[Recorded information]

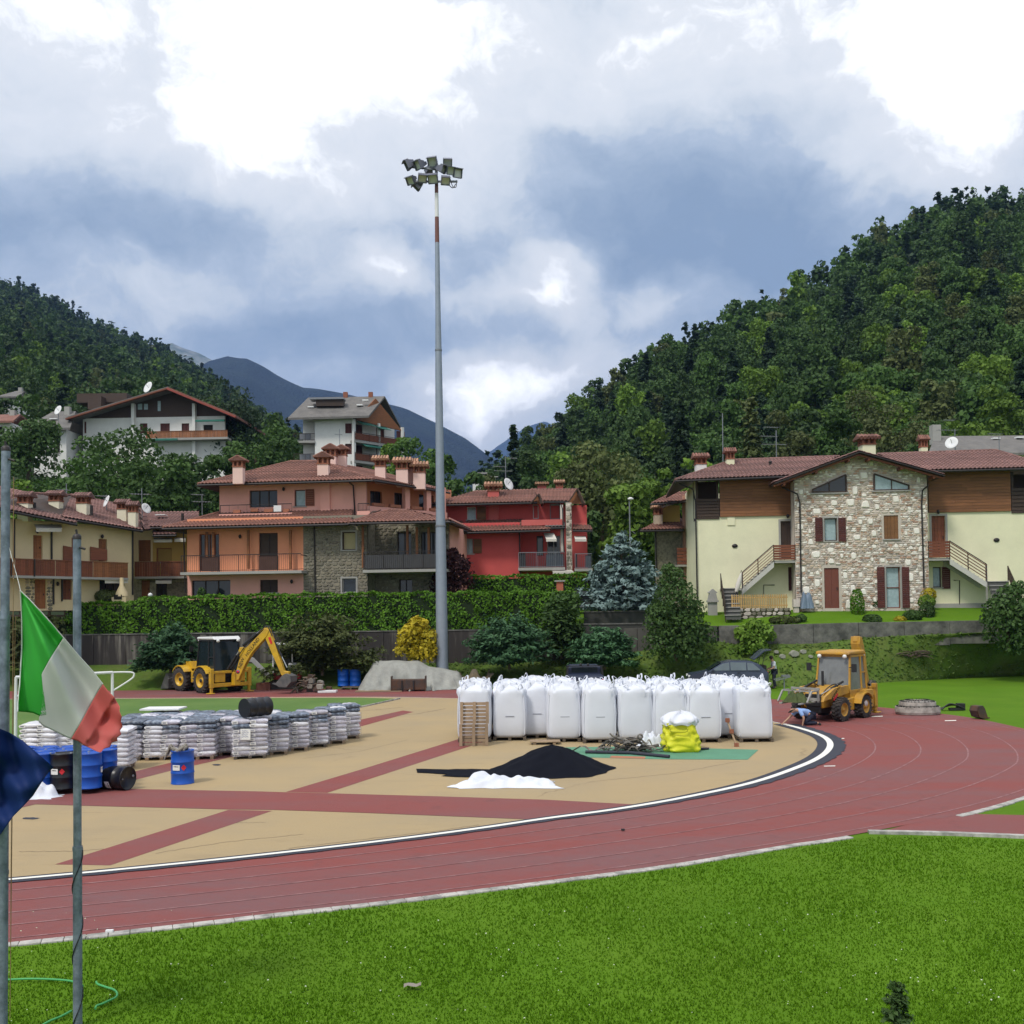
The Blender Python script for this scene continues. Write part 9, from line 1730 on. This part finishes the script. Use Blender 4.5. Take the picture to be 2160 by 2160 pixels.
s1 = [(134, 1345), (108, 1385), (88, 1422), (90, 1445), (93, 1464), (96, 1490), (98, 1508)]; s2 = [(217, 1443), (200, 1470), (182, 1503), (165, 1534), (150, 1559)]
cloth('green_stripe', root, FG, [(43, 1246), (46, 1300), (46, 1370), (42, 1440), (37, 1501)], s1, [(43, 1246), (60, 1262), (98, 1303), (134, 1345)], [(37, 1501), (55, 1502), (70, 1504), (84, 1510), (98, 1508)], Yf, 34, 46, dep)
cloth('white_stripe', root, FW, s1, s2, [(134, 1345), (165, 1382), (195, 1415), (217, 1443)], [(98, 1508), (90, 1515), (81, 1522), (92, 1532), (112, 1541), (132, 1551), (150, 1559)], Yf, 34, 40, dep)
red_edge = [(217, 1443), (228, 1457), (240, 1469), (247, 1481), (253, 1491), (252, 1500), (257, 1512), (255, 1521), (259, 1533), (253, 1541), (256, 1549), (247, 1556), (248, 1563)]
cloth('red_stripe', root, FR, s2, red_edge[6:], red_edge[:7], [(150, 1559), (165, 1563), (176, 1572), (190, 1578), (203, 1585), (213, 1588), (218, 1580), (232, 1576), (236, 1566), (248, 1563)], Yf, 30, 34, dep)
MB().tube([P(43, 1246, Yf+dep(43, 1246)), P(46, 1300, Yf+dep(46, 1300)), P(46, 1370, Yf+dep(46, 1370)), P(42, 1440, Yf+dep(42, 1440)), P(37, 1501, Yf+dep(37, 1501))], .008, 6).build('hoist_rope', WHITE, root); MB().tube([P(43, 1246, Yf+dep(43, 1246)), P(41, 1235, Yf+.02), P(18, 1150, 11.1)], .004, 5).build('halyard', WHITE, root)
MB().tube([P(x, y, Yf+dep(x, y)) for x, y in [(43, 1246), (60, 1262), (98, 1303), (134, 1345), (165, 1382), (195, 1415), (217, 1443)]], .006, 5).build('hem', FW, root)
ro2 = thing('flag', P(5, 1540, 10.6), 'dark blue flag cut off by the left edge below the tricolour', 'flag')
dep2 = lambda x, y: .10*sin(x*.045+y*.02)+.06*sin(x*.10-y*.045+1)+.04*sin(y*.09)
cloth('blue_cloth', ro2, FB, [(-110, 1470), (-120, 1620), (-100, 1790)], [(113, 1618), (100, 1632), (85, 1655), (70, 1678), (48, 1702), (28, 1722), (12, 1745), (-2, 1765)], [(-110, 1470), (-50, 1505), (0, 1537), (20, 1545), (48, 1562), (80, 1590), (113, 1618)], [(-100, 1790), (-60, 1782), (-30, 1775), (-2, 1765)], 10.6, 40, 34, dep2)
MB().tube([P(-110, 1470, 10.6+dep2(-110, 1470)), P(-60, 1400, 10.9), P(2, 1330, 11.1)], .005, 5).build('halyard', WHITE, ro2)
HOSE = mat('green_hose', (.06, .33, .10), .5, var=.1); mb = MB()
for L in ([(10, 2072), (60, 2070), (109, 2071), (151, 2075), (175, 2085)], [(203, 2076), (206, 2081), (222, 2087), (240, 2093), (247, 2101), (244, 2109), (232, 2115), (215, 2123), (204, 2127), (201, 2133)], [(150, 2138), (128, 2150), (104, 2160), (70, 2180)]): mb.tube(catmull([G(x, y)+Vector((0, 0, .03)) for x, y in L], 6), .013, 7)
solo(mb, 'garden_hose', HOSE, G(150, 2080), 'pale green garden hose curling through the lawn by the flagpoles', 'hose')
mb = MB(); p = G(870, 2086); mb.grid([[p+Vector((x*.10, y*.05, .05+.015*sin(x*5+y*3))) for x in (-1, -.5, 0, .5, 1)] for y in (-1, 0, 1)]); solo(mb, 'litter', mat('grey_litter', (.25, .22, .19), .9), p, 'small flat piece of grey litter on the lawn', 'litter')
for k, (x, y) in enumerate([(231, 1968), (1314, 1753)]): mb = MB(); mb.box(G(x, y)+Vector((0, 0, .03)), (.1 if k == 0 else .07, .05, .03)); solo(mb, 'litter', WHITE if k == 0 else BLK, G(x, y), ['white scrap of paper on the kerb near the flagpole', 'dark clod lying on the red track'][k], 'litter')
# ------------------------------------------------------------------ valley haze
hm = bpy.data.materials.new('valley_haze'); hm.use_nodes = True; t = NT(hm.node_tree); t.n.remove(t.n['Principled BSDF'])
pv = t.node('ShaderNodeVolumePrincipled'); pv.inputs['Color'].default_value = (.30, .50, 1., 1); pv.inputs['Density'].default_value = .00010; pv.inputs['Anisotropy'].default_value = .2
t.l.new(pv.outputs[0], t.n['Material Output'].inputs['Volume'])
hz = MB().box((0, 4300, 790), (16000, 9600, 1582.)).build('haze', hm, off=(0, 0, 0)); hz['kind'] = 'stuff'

[Problem statement] Copy the data word for word. Pictures do not go in the copy.

[Finished exercise]
The Blender Python script for this scene continues. Write part 9, from line 1730 on. This part finishes the script. Use Blender 4.5. Take the picture to be 2160 by 2160 pixels.
s1 = [(134, 1345), (108, 1385), (88, 1422), (90, 1445), (93, 1464), (96, 1490), (98, 1508)]; s2 = [(217, 1443), (200, 1470), (182, 1503), (165, 1534), (150, 1559)]
cloth('green_stripe', root, FG, [(43, 1246), (46, 1300), (46, 1370), (42, 1440), (37, 1501)], s1, [(43, 1246), (60, 1262), (98, 1303), (134, 1345)], [(37, 1501), (55, 1502), (70, 1504), (84, 1510), (98, 1508)], Yf, 34, 46, dep)
cloth('white_stripe', root, FW, s1, s2, [(134, 1345), (165, 1382), (195, 1415), (217, 1443)], [(98, 1508), (90, 1515), (81, 1522), (92, 1532), (112, 1541), (132, 1551), (150, 1559)], Yf, 34, 40, dep)
red_edge = [(217, 1443), (228, 1457), (240, 1469), (247, 1481), (253, 1491), (252, 1500), (257, 1512), (255, 1521), (259, 1533), (253, 1541), (256, 1549), (247, 1556), (248, 1563)]
cloth('red_stripe', root, FR, s2, red_edge[6:], red_edge[:7], [(150, 1559), (165, 1563), (176, 1572), (190, 1578), (203, 1585), (213, 1588), (218, 1580), (232, 1576), (236, 1566), (248, 1563)], Yf, 30, 34, dep)
MB().tube([P(43, 1246, Yf+dep(43, 1246)), P(46, 1300, Yf+dep(46, 1300)), P(46, 1370, Yf+dep(46, 1370)), P(42, 1440, Yf+dep(42, 1440)), P(37, 1501, Yf+dep(37, 1501))], .008, 6).build('hoist_rope', WHITE, root); MB().tube([P(43, 1246, Yf+dep(43, 1246)), P(41, 1235, Yf+.02), P(18, 1150, 11.1)], .004, 5).build('halyard', WHITE, root)
MB().tube([P(x, y, Yf+dep(x, y)) for x, y in [(43, 1246), (60, 1262), (98, 1303), (134, 1345), (165, 1382), (195, 1415), (217, 1443)]], .006, 5).build('hem', FW, root)
ro2 = thing('flag', P(5, 1540, 10.6), 'dark blue flag cut off by the left edge below the tricolour', 'flag')
dep2 = lambda x, y: .10*sin(x*.045+y*.02)+.06*sin(x*.10-y*.045+1)+.04*sin(y*.09)
cloth('blue_cloth', ro2, FB, [(-110, 1470), (-120, 1620), (-100, 1790)], [(113, 1618), (100, 1632), (85, 1655), (70, 1678), (48, 1702), (28, 1722), (12, 1745), (-2, 1765)], [(-110, 1470), (-50, 1505), (0, 1537), (20, 1545), (48, 1562), (80, 1590), (113, 1618)], [(-100, 1790), (-60, 1782), (-30, 1775), (-2, 1765)], 10.6, 40, 34, dep2)
MB().tube([P(-110, 1470, 10.6+dep2(-110, 1470)), P(-60, 1400, 10.9), P(2, 1330, 11.1)], .005, 5).build('halyard', WHITE, ro2)
HOSE = mat('green_hose', (.06, .33, .10), .5, var=.1); mb = MB()
for L in ([(10, 2072), (60, 2070), (109, 2071), (151, 2075), (175, 2085)], [(203, 2076), (206, 2081), (222, 2087), (240, 2093), (247, 2101), (244, 2109), (232, 2115), (215, 2123), (204, 2127), (201, 2133)], [(150, 2138), (128, 2150), (104, 2160), (70, 2180)]): mb.tube(catmull([G(x, y)+Vector((0, 0, .03)) for x, y in L], 6), .013, 7)
solo(mb, 'garden_hose', HOSE, G(150, 2080), 'pale green garden hose curling through the lawn by the flagpoles', 'hose')
mb = MB(); p = G(870, 2086); mb.grid([[p+Vector((x*.10, y*.05, .05+.015*sin(x*5+y*3))) for x in (-1, -.5, 0, .5, 1)] for y in (-1, 0, 1)]); solo(mb, 'litter', mat('grey_litter', (.25, .22, .19), .9), p, 'small flat piece of grey litter on the lawn', 'litter')
for k, (x, y) in enumerate([(231, 1968), (1314, 1753)]): mb = MB(); mb.box(G(x, y)+Vector((0, 0, .03)), (.1 if k == 0 else .07, .05, .03)); solo(mb, 'litter', WHITE if k == 0 else BLK, G(x, y), ['white scrap of paper on the kerb near the flagpole', 'dark clod lying on the red track'][k], 'litter')
# ------------------------------------------------------------------ valley haze
hm = bpy.data.materials.new('valley_haze'); hm.use_nodes = True; t = NT(hm.node_tree); t.n.remove(t.n['Principled BSDF'])
pv = t.node('ShaderNodeVolumePrincipled'); pv.inputs['Color'].default_value = (.30, .50, 1., 1); pv.inputs['Density'].default_value = .00010; pv.inputs['Anisotropy'].default_value = .2
t.l.new(pv.outputs[0], t.n['Material Output'].inputs['Volume'])
hz = MB().box((0, 4300, 790), (16000, 9600, 1582.)).build('haze', hm, off=(0, 0, 0)); hz['kind'] = 'stuff'